A block of data:
══════════

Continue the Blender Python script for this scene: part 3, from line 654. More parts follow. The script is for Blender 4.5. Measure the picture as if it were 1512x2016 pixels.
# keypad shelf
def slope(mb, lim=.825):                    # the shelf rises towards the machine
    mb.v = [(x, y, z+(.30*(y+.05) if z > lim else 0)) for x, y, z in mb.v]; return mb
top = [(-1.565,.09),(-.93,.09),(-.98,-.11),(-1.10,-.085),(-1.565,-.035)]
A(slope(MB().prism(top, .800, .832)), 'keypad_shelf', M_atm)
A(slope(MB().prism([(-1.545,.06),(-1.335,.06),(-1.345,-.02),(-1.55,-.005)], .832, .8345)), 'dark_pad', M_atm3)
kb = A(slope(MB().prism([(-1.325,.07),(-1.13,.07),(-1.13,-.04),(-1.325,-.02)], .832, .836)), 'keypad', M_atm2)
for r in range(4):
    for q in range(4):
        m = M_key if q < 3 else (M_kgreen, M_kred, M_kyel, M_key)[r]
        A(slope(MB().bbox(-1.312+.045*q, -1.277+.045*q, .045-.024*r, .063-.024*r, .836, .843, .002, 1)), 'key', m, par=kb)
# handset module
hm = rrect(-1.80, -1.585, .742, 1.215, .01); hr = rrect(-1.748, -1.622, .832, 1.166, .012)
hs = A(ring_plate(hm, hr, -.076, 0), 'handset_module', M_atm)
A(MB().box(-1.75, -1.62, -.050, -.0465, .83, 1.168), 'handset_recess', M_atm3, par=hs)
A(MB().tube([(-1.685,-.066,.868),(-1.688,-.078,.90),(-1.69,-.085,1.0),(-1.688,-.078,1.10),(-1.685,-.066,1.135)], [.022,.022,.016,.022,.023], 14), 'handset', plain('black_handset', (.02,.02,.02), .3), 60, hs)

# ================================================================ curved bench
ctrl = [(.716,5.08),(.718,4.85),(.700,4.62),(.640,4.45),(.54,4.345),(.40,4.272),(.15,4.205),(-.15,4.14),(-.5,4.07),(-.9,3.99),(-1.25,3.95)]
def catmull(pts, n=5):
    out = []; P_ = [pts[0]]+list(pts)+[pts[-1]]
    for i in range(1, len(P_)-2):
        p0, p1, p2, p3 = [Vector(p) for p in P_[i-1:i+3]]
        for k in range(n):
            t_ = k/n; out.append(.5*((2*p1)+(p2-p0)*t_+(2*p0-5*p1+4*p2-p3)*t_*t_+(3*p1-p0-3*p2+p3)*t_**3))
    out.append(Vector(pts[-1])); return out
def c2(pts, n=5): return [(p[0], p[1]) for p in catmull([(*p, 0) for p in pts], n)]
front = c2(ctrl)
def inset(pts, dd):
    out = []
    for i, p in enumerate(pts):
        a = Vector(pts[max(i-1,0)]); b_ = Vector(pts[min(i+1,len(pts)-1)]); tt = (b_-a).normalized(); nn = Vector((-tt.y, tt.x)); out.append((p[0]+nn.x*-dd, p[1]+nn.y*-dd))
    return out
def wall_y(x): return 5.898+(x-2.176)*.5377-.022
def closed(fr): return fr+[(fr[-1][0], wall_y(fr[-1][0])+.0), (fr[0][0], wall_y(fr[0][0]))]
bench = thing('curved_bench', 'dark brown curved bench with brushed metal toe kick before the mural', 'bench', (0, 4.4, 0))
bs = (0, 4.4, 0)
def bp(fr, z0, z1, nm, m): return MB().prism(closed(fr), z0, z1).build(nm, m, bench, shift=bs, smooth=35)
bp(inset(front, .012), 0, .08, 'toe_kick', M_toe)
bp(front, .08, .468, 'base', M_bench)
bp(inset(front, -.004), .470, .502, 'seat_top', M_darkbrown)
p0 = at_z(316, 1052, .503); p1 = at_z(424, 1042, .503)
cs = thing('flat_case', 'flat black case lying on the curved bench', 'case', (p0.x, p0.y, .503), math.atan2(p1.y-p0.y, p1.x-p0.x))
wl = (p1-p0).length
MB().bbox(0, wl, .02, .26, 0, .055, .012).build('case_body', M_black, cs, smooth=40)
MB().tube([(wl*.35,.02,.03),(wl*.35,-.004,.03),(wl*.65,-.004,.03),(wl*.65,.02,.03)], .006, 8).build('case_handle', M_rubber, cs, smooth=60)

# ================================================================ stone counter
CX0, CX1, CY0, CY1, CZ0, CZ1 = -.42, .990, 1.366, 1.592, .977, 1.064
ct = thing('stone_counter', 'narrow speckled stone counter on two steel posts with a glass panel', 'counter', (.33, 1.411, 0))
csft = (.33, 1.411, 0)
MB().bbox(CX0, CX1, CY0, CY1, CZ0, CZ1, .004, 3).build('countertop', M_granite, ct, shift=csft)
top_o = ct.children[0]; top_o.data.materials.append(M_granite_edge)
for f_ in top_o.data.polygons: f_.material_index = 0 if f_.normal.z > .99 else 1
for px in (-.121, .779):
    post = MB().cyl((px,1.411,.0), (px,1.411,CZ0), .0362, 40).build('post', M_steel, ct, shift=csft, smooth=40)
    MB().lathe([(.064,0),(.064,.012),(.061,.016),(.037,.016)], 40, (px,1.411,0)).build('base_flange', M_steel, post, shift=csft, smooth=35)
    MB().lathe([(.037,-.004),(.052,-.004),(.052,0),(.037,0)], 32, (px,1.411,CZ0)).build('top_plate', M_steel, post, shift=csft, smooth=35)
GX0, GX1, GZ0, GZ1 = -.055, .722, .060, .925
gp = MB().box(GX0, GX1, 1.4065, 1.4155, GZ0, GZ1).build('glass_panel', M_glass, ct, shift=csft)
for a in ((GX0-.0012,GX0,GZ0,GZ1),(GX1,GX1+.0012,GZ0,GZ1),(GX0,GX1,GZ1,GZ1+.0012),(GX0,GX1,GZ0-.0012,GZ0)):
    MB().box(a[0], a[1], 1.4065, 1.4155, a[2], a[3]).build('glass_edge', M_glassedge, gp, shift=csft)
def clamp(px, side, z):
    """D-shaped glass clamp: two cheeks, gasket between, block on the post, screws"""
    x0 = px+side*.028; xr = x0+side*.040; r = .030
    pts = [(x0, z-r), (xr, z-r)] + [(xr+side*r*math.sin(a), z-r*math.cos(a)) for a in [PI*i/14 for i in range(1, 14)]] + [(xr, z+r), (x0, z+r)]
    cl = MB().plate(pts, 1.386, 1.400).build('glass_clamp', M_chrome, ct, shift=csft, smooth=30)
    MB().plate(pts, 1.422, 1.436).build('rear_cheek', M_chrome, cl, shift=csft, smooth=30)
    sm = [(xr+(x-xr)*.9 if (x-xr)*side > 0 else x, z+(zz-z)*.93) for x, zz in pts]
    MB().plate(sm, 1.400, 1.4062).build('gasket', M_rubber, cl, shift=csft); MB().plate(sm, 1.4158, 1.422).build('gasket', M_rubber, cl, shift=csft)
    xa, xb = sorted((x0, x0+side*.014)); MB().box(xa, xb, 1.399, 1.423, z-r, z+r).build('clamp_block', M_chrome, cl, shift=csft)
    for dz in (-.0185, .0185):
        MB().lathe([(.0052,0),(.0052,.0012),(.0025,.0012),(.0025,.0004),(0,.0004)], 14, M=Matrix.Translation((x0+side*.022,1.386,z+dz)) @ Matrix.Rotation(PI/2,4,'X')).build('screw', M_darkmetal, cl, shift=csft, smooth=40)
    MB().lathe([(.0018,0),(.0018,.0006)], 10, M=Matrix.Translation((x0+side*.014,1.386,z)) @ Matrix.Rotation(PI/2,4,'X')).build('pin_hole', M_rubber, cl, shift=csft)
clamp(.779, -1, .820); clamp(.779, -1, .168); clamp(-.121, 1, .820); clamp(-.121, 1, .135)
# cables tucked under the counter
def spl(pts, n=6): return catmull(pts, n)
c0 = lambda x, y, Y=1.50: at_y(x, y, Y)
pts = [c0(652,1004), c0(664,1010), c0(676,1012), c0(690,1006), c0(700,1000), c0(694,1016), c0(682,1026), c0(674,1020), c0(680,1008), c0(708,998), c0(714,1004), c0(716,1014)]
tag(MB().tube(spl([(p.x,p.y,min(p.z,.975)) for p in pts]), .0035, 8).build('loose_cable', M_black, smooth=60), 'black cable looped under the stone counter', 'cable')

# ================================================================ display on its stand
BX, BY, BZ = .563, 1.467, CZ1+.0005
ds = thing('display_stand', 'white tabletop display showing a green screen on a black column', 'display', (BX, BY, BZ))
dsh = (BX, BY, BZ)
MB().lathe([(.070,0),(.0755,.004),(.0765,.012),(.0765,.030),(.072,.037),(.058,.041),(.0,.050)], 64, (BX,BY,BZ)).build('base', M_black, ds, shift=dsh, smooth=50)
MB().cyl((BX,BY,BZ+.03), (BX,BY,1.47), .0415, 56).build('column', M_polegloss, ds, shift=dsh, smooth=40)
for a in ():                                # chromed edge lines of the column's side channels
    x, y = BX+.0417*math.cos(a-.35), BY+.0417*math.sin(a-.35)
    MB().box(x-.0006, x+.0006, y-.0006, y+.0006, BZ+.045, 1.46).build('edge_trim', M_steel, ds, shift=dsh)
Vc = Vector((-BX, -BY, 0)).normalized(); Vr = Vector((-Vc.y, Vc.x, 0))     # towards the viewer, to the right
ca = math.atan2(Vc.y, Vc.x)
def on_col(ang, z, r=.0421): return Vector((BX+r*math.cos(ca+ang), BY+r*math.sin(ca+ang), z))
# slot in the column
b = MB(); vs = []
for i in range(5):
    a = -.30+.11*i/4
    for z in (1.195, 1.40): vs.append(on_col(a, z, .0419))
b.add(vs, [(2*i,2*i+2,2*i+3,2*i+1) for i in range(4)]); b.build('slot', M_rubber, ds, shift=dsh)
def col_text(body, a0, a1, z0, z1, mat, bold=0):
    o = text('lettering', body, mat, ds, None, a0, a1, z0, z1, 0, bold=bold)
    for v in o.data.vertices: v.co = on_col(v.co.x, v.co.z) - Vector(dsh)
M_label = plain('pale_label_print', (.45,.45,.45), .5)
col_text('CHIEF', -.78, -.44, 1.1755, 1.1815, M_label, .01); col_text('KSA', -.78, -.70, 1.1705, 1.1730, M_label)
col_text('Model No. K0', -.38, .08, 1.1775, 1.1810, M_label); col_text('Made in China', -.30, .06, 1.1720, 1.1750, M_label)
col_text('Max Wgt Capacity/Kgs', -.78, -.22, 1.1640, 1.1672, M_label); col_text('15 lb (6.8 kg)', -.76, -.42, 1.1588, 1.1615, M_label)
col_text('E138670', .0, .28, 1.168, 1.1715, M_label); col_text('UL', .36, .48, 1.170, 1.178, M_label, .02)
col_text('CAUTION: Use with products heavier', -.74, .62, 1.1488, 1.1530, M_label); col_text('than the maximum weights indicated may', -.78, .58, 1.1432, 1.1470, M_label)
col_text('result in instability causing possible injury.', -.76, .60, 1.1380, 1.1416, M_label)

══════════

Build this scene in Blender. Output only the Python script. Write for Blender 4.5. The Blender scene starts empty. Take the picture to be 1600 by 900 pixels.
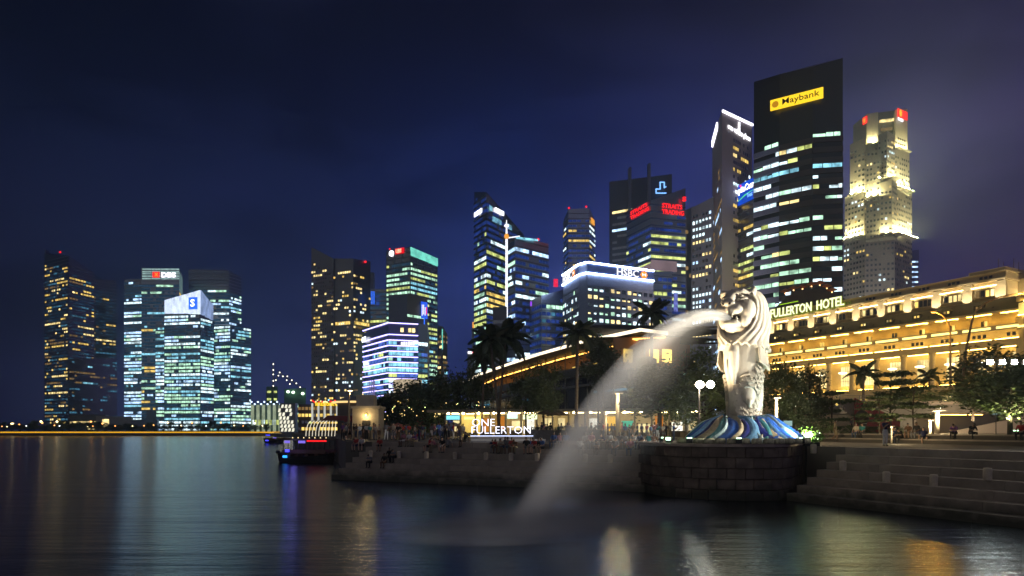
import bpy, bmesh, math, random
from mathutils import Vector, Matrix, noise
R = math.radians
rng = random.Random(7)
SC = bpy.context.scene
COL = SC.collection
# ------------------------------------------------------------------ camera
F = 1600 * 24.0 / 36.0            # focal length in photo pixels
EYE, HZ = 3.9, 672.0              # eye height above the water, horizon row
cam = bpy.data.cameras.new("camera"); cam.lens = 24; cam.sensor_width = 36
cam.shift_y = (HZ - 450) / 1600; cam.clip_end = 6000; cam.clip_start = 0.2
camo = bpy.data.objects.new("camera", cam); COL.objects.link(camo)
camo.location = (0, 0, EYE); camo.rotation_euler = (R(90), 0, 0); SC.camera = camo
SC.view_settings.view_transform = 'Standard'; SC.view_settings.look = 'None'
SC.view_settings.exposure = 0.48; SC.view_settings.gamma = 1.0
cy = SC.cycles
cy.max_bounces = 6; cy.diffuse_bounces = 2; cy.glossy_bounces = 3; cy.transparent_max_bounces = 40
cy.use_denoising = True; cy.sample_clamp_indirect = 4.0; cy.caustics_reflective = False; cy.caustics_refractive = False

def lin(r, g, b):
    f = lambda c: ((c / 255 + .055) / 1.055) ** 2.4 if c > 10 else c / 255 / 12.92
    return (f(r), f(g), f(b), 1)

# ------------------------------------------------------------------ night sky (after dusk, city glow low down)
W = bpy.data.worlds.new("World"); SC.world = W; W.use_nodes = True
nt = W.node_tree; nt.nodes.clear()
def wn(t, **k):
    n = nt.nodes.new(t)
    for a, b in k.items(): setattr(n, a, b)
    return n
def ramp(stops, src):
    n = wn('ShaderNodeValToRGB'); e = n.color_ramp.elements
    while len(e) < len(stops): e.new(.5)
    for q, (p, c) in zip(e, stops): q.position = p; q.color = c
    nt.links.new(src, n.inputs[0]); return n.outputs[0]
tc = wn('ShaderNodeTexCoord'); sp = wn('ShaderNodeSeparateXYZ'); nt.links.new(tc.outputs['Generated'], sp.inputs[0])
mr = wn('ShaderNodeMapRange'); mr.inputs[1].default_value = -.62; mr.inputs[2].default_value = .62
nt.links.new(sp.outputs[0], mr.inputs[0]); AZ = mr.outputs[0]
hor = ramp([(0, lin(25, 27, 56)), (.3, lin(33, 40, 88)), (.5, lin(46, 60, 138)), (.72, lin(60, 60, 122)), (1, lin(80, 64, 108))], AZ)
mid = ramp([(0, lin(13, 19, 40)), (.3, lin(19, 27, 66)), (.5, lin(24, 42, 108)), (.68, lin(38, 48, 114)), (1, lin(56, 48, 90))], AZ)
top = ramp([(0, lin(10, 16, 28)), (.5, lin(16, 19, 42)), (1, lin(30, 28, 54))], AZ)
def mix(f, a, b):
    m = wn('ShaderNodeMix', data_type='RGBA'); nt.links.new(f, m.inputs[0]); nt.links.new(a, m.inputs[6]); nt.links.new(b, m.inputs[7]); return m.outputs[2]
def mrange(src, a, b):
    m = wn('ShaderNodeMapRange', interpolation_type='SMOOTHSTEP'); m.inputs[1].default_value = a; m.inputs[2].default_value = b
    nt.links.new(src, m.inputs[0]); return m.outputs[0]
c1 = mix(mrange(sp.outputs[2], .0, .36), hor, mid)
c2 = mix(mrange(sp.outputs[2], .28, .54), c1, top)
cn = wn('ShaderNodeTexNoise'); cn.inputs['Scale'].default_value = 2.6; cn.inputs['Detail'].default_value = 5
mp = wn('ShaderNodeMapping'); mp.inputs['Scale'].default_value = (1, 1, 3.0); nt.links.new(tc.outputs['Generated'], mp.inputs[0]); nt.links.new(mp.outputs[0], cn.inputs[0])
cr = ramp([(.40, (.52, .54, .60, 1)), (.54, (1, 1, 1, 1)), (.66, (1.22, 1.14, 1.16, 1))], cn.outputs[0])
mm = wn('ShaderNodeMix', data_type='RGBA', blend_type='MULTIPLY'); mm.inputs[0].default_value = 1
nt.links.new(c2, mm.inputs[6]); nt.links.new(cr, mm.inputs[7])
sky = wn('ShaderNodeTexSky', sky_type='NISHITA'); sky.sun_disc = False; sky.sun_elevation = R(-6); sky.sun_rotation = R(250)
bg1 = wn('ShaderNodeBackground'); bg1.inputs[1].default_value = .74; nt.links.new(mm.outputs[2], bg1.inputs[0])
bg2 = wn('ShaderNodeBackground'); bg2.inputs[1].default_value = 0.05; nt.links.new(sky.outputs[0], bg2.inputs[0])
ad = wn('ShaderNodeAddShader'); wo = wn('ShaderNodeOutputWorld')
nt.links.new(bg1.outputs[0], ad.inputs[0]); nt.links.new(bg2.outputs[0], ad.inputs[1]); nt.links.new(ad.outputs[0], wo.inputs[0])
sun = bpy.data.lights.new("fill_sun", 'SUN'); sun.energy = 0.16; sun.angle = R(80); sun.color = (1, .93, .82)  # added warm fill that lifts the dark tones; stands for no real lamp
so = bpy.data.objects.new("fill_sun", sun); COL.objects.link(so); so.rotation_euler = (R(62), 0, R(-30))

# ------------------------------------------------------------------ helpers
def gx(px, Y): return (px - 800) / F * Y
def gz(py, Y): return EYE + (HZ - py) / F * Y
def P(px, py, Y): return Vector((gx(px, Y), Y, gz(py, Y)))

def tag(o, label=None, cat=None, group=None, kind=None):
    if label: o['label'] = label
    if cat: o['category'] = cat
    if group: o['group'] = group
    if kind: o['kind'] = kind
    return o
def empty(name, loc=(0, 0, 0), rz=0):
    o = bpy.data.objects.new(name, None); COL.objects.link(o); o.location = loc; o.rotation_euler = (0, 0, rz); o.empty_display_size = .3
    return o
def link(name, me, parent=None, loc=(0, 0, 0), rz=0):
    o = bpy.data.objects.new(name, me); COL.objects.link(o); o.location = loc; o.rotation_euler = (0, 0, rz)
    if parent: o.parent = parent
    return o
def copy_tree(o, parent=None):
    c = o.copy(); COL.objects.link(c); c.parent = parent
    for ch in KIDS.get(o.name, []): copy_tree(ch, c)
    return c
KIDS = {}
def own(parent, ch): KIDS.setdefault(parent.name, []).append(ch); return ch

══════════

The task:
Copy word for word only the lines above from the one with "Build this scene" through the one with "return (f(r), f(g), f(b), 1)". Leave pictures out.

Response:
Build this scene in Blender. Output only the Python script. Write for Blender 4.5. The Blender scene starts empty. Take the picture to be 1600 by 900 pixels.
import bpy, bmesh, math, random
from mathutils import Vector, Matrix, noise
R = math.radians
rng = random.Random(7)
SC = bpy.context.scene
COL = SC.collection
# ------------------------------------------------------------------ camera
F = 1600 * 24.0 / 36.0            # focal length in photo pixels
EYE, HZ = 3.9, 672.0              # eye height above the water, horizon row
cam = bpy.data.cameras.new("camera"); cam.lens = 24; cam.sensor_width = 36
cam.shift_y = (HZ - 450) / 1600; cam.clip_end = 6000; cam.clip_start = 0.2
camo = bpy.data.objects.new("camera", cam); COL.objects.link(camo)
camo.location = (0, 0, EYE); camo.rotation_euler = (R(90), 0, 0); SC.camera = camo
SC.view_settings.view_transform = 'Standard'; SC.view_settings.look = 'None'
SC.view_settings.exposure = 0.48; SC.view_settings.gamma = 1.0
cy = SC.cycles
cy.max_bounces = 6; cy.diffuse_bounces = 2; cy.glossy_bounces = 3; cy.transparent_max_bounces = 40
cy.use_denoising = True; cy.sample_clamp_indirect = 4.0; cy.caustics_reflective = False; cy.caustics_refractive = False

def lin(r, g, b):
    f = lambda c: ((c / 255 + .055) / 1.055) ** 2.4 if c > 10 else c / 255 / 12.92
    return (f(r), f(g), f(b), 1)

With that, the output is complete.